= Data block =
--------------------------------

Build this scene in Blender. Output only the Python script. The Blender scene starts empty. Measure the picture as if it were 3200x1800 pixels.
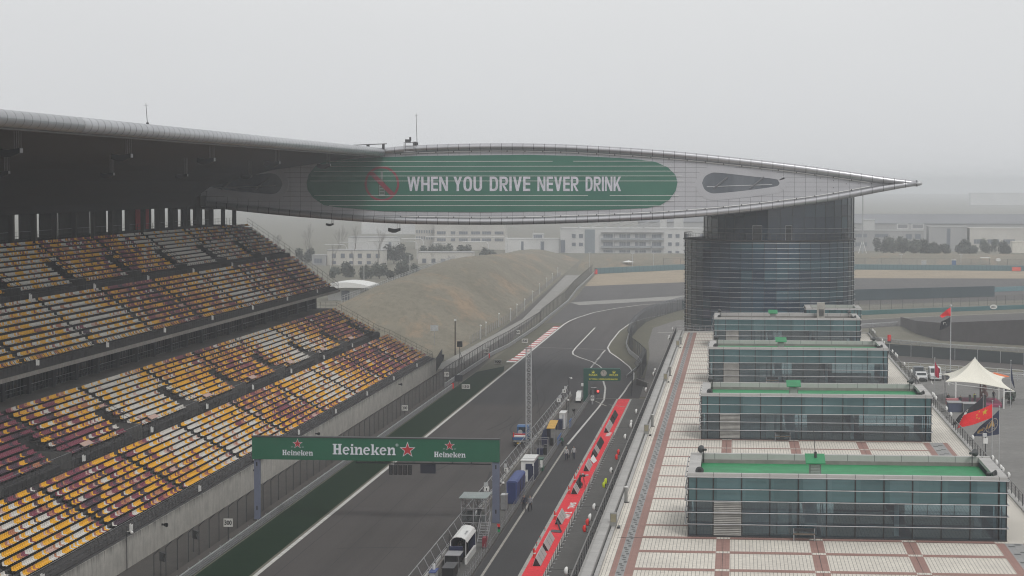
import bpy, bmesh, math, random
from mathutils import Vector, Matrix
rad = math.radians
random.seed(7)
S = bpy.context.scene
COL = S.collection

# ------------------------------------------------------------------ materials
MATS = {}
def nd(nt, t, **kw):
    n = nt.nodes.new(t)
    for k, v in kw.items():
        setattr(n, k, v)
    return n
def mth(nt, op, a, b=None):
    n = nd(nt, 'ShaderNodeMath', operation=op)
    for i, x in enumerate((a, b)):
        if x is None: continue
        if isinstance(x, (int, float)): n.inputs[i].default_value = x
        else: nt.links.new(x, n.inputs[i])
    return n.outputs[0]
def mixc(nt, fac, a, b):
    n = nd(nt, 'ShaderNodeMix', data_type='RGBA')
    for i, x in ((0, fac), (6, a), (7, b)):
        if isinstance(x, (int, float)): n.inputs[i].default_value = x
        elif isinstance(x, tuple): n.inputs[i].default_value = (*x[:3], 1)
        else: nt.links.new(x, n.inputs[i])
    return n.outputs[2]
def base(name):
    m = bpy.data.materials.new(name); m.use_nodes = True
    nt = m.node_tree
    return m, nt, nt.nodes['Principled BSDF']
def coords(nt):
    g = nd(nt, 'ShaderNodeNewGeometry')
    return g.outputs['Position']
def noise(nt, vec, scale, detail=4, rough=0.6, stretch=None):
    if stretch:
        mp = nd(nt, 'ShaderNodeMapping'); mp.inputs['Scale'].default_value = stretch
        nt.links.new(vec, mp.inputs[0]); vec = mp.outputs[0]
    n = nd(nt, 'ShaderNodeTexNoise'); n.inputs['Scale'].default_value = scale
    n.inputs['Detail'].default_value = detail; n.inputs['Roughness'].default_value = rough
    nt.links.new(vec, n.inputs['Vector'])
    return n.outputs[0]
def ramp(nt, fac, lo, hi):
    n = nd(nt, 'ShaderNodeMapRange'); n.inputs[1].default_value = lo; n.inputs[2].default_value = hi
    nt.links.new(fac, n.inputs[0]); return n.outputs[0]
def mat(name, c, rough=0.7, metal=0.0, var=0.12, scale=1.5, c2=None, stretch=None, spec=0.5, fine=0.0):
    if name in MATS: return MATS[name]
    m, nt, b = base(name)
    b.inputs['Roughness'].default_value = rough; b.inputs['Metallic'].default_value = metal
    b.inputs['Specular IOR Level'].default_value = spec
    if c2 is None: c2 = tuple(x * (1 - var * 2.2) for x in c)
    p = coords(nt)
    f = ramp(nt, noise(nt, p, scale, stretch=stretch), 0.3, 0.7)
    col = mixc(nt, f, c, c2)
    if fine:
        f2 = ramp(nt, noise(nt, p, fine, 3), 0.35, 0.65)
        col = mixc(nt, mth(nt, 'MULTIPLY', f2, 0.45), col, tuple(x * 0.55 for x in c))
    nt.links.new(col, b.inputs['Base Color'])
    MATS[name] = m; return m
def line_mask(nt, comp, period, width, off=0.0):
    a = mth(nt, 'ADD', comp, -off + 1000 * period)
    fr = mth(nt, 'FRACT', mth(nt, 'DIVIDE', a, period))
    return mth(nt, 'LESS_THAN', fr, width / period)
def grid_mat(name, c, cl, px=None, py=None, pz=None, w=0.05, rough=0.5, metal=0.0, var=0.06, scale=0.4, off=(0, 0, 0)):
    if name in MATS: return MATS[name]
    m, nt, b = base(name)
    b.inputs['Roughness'].default_value = rough; b.inputs['Metallic'].default_value = metal
    p = coords(nt)
    s = nd(nt, 'ShaderNodeSeparateXYZ'); nt.links.new(p, s.inputs[0])
    mask = None
    for i, per in enumerate((px, py, pz)):
        if per:
            k = line_mask(nt, s.outputs[i], per, w, off[i])
            mask = k if mask is None else mth(nt, 'MAXIMUM', mask, k)
    f = ramp(nt, noise(nt, p, scale), 0.3, 0.7)
    f2 = ramp(nt, noise(nt, p, scale * 9, 3), 0.35, 0.7)
    col = mixc(nt, f, c, tuple(x * (1 - var * 2.2) for x in c))
    col = mixc(nt, mth(nt, 'MULTIPLY', f2, var * 1.5), col, tuple(x * 0.5 for x in c))
    col = mixc(nt, mask, col, cl)
    nt.links.new(col, b.inputs['Base Color'])
    MATS[name] = m; return m
def emit_mat(name, c, s):
    m, nt, b = base(name)
    b.inputs['Emission Color'].default_value = (*c, 1); b.inputs['Emission Strength'].default_value = s
    b.inputs['Base Color'].default_value = (*c, 1)
    MATS[name] = m; return m
def glass_mat(name, tint, gloss=0.10, solid=0.0, solid_c=(0.03, 0.05, 0.06), rough=0.03):
    """see-through tinted glazing: transparent + solid tint + mirror reflection by angle"""
    m, nt, b = base(name); nt.nodes.remove(b)
    out = nt.nodes['Material Output']
    tr = nd(nt, 'ShaderNodeBsdfTransparent'); tr.inputs[0].default_value = (*tint, 1)
    df = nd(nt, 'ShaderNodeBsdfDiffuse'); df.inputs[0].default_value = (*solid_c, 1)
    gl = nd(nt, 'ShaderNodeBsdfGlossy'); gl.inputs['Roughness'].default_value = rough
    gl.inputs[0].default_value = (0.9, 0.95, 1, 1)
    fr = nd(nt, 'ShaderNodeFresnel'); fr.inputs[0].default_value = 1.5
    a = nd(nt, 'ShaderNodeMixShader'); a.inputs[0].default_value = solid
    nt.links.new(tr.outputs[0], a.inputs[1]); nt.links.new(df.outputs[0], a.inputs[2])
    s = nd(nt, 'ShaderNodeMixShader')
    nt.links.new(mth(nt, 'MINIMUM', mth(nt, 'ADD', fr.outputs[0], gloss), 1.0), s.inputs[0])
    nt.links.new(a.outputs[0], s.inputs[1]); nt.links.new(gl.outputs[0], s.inputs[2])
    nt.links.new(s.outputs[0], out.inputs[0])
    MATS[name] = m; return m
def mesh_wire_mat(name, c, cover):
    """woven wire netting far too fine to model: covers only a share of what is behind"""
    m, nt, b = base(name)
    out = nt.nodes['Material Output']
    b.inputs['Base Color'].default_value = (*c, 1); b.inputs['Roughness'].default_value = 0.6
    tr = nd(nt, 'ShaderNodeBsdfTransparent')
    s = nd(nt, 'ShaderNodeMixShader'); s.inputs[0].default_value = cover
    nt.links.new(tr.outputs[0], s.inputs[1]); nt.links.new(b.outputs[0], s.inputs[2])
    nt.links.new(s.outputs[0], out.inputs[0])
    MATS[name] = m; return m

# ------------------------------------------------------------------ mesh builder
class MB:
    def __init__(s): s.v = []; s.f = []; s.m = []; s.mats = []
    def mi(s, m):
        if m not in s.mats: s.mats.append(m)
        return s.mats.index(m)
    def add(s, vs, fs, m):
        o = len(s.v); k = s.mi(m)
        s.v += [tuple(v) for v in vs]
        for f in fs: s.f.append(tuple(i + o for i in f)); s.m.append(k)
        return s
    def box(s, x0, x1, y0, y1, z0, z1, m):
        return s.add([(x0,y0,z0),(x1,y0,z0),(x1,y1,z0),(x0,y1,z0),(x0,y0,z1),(x1,y0,z1),(x1,y1,z1),(x0,y1,z1)],
            [(0,3,2,1),(4,5,6,7),(0,1,5,4),(1,2,6,5),(2,3,7,6),(3,0,4,7)], m)
    def quad(s, a, b, c, d, m): return s.add([a,b,c,d],[(0,1,2,3)],m)
    def poly(s, pts, m): return s.add(pts,[tuple(range(len(pts)))],m)
    def flat(s, pts, z, m): return s.poly([(x,y,z) for x,y in pts], m)
    def prism(s, pts, axis, a, b, m, caps=True):
        """2D outline pushed along an axis: 'y' takes (x,z), 'z' takes (x,y), 'x' takes (y,z)"""
        e = {'y': lambda p,t:(p[0],t,p[1]), 'z': lambda p,t:(p[0],p[1],t), 'x': lambda p,t:(t,p[0],p[1])}[axis]
        n = len(pts)
        vs = [e(p,a) for p in pts] + [e(p,b) for p in pts]
        fs = [(i,(i+1)%n,(i+1)%n+n,i+n) for i in range(n)]
        if caps: fs += [tuple(range(n-1,-1,-1)), tuple(range(n,2*n))]
        return s.add(vs, fs, m)
    def tube(s, p, q, r, m, n=6, r2=None):
        p, q = Vector(p), Vector(q); d = q - p
        if d.length < 1e-6: return s
        d.normalize(); u = d.orthogonal().normalized(); w = d.cross(u)
        r2 = r if r2 is None else r2
        vs = []
        for c, rr in ((p, r), (q, r2)):
            for i in range(n):
                a = 2*math.pi*i/n; vs.append(c + (u*math.cos(a) + w*math.sin(a))*rr)
        fs = [(i,(i+1)%n,(i+1)%n+n,i+n) for i in range(n)] + [tuple(range(n-1,-1,-1)), tuple(range(n,2*n))]
        return s.add(vs, fs, m)
    def path(s, pts, r, m, n=6):
        """one continuous tube through points"""
        pts = [Vector(p) for p in pts]; k = len(pts); vs = []
        for i, p in enumerate(pts):
            d = (pts[min(i+1,k-1)] - pts[max(i-1,0)]).normalized()
            u = d.cross(Vector((0,1,0)) if abs(d.y) < 0.9 else Vector((1,0,0))).normalized(); w = d.cross(u)
            rr = r[i] if isinstance(r, (list, tuple)) else r
            for j in range(n):
                a = 2*math.pi*j/n; vs.append(p + (u*math.cos(a) + w*math.sin(a))*rr)
        fs = []
        for i in range(k-1):
            for j in range(n):
                fs.append((i*n+j, i*n+(j+1)%n, (i+1)*n+(j+1)%n, (i+1)*n+j))
        fs += [tuple(range(n-1,-1,-1)), tuple(range((k-1)*n, k*n))]
        return s.add(vs, fs, m)
    def ball(s, c, r, m, n=8, k=6, sc=(1,1,1), z0=-1.0):
        vs = []; fs = []
        for i in range(k+1):
            t = math.asin(max(-1,z0)) + (math.pi/2 - math.asin(max(-1,z0)))*i/k
            for j in range(n):
                a = 2*math.pi*j/n
                vs.append((c[0]+r*sc[0]*math.cos(t)*math.cos(a), c[1]+r*sc[1]*math.cos(t)*math.sin(a), c[2]+r*sc[2]*math.sin(t)))
        for i in range(k):
            for j in range(n): fs.append((i*n+j, i*n+(j+1)%n, (i+1)*n+(j+1)%n, (i+1)*n+j))
        fs.append(tuple(range(n-1,-1,-1)))
        return s.add(vs, fs, m)
    def strip(s, line, w, z, m, mats=None):
        """flat ribbon of width w centred on a polyline (x,y)"""
        n = len(line); L = []; R = []
        for i, (x, y) in enumerate(line):
            a = Vector(line[max(i-1,0)]); b = Vector(line[min(i+1,n-1)]); d = (b-a).normalized()
            L.append((x - d.y*w/2, y + d.x*w/2, z)); R.append((x + d.y*w/2, y - d.x*w/2, z))
        for i in range(n-1):
            s.quad(R[i], R[i+1], L[i+1], L[i], mats[i % len(mats)] if mats else m)
        return s
    def wall(s, line, z0, z1, t, m):
        """upright ribbon with thickness along a polyline (x,y) or (x,y,zbase)"""
        for p, q in zip(line, line[1:]):
            a = Vector(p[:2]); b = Vector(q[:2]); d = (b-a).normalized(); nrm = Vector((-d.y, d.x))*t/2
            za = p[2] if len(p) > 2 else 0; zb = q[2] if len(q) > 2 else 0
            c = [a-nrm, b-nrm, b+nrm, a+nrm]; zz = [za, zb, zb, za]
            s.add([(c[i].x,c[i].y,zz[i]+z0) for i in range(4)] + [(c[i].x,c[i].y,zz[i]+z1) for i in range(4)],
                [(0,3,2,1),(4,5,6,7),(0,1,5,4),(1,2,6,5),(2,3,7,6),(3,0,4,7)], m)
        return s
    def build(s, name, parent=None, smooth=False):
        me = bpy.data.meshes.new(name)
        off = parent_loc(parent)
        me.from_pydata([(x-off[0], y-off[1], z-off[2]) for x, y, z in s.v], [], s.f)
        for m in s.mats: me.materials.append(m)
        me.polygons.foreach_set('material_index', s.m)
        if smooth: me.polygons.foreach_set('use_smooth', [True]*len(s.f))
        me.update()
        o = bpy.data.objects.new(name, me); COL.objects.link(o)
        if parent is not None: o.parent = parent
        return o
def parent_loc(p):
    v = Vector((0,0,0))
    while p is not None: v += p.location; p = p.parent
    return v
def tag(o, label=None, cat=None, group=None, kind=None):
    if label: o['label'] = label
    if cat: o['category'] = cat
    if group: o['group'] = group
    if kind: o['kind'] = kind
    return o
def thing(name, label, cat, loc=(0,0,0), group=None):
    o = bpy.data.objects.new(name, None); COL.objects.link(o); o.location = loc
    o.empty_display_size = 0.5
    return tag(o, label, cat, group)
def many(name, parent, mbs, limit=100):
    """each piece a part of its own; past the limit the rest is one part"""
    rest = MB()
    for i, m in enumerate(mbs):
        if i < limit: m.build(name, parent)
        else:
            for k, f in enumerate(m.f): rest.f.append(tuple(j+len(rest.v) for j in f)); rest.m.append(rest.mi(m.mats[m.m[k]]))
            rest.v += m.v
    if rest.v: rest.build(name, parent)['kind'] = 'stuff'
def struct(name, mb): return tag(mb.build(name), kind='structure')
def dup(o, loc=None, rz=None, label=None, scale=None, parent=None):
    c = o.copy(); COL.objects.link(c)
    if parent is not None: c.parent = parent
    for ch in list(o.children): dup(ch, parent=c)
    if loc is not None: c.location = loc
    if rz is not None: c.rotation_euler = (0,0,rz)
    if scale is not None: c.scale = (scale,)*3 if isinstance(scale,(int,float)) else scale
    if label: c['label'] = label
    return c
ORD = ['zeroth','first','second','third','fourth','fifth','sixth','seventh','eighth','ninth','tenth','eleventh','twelfth','thirteenth','fourteenth','fifteenth',
  'sixteenth','seventeenth','eighteenth','nineteenth','twentieth','twenty-first','twenty-second','twenty-third','twenty-fourth','twenty-fifth','twenty-sixth','twenty-seventh','twenty-eighth','twenty-ninth','thirtieth',
  'thirty-first','thirty-second','thirty-third','thirty-fourth','thirty-fifth','thirty-sixth','thirty-seventh','thirty-eighth','thirty-ninth','fortieth']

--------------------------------

= Job =
Exactly as they appear, print the lines of the listing above from its first line through the line that contains "COL = S.collection", minus the pictures.

= Output of the exercise =
Build this scene in Blender. Output only the Python script. The Blender scene starts empty. Measure the picture as if it were 3200x1800 pixels.
import bpy, bmesh, math, random
from mathutils import Vector, Matrix
rad = math.radians
random.seed(7)
S = bpy.context.scene
COL = S.collection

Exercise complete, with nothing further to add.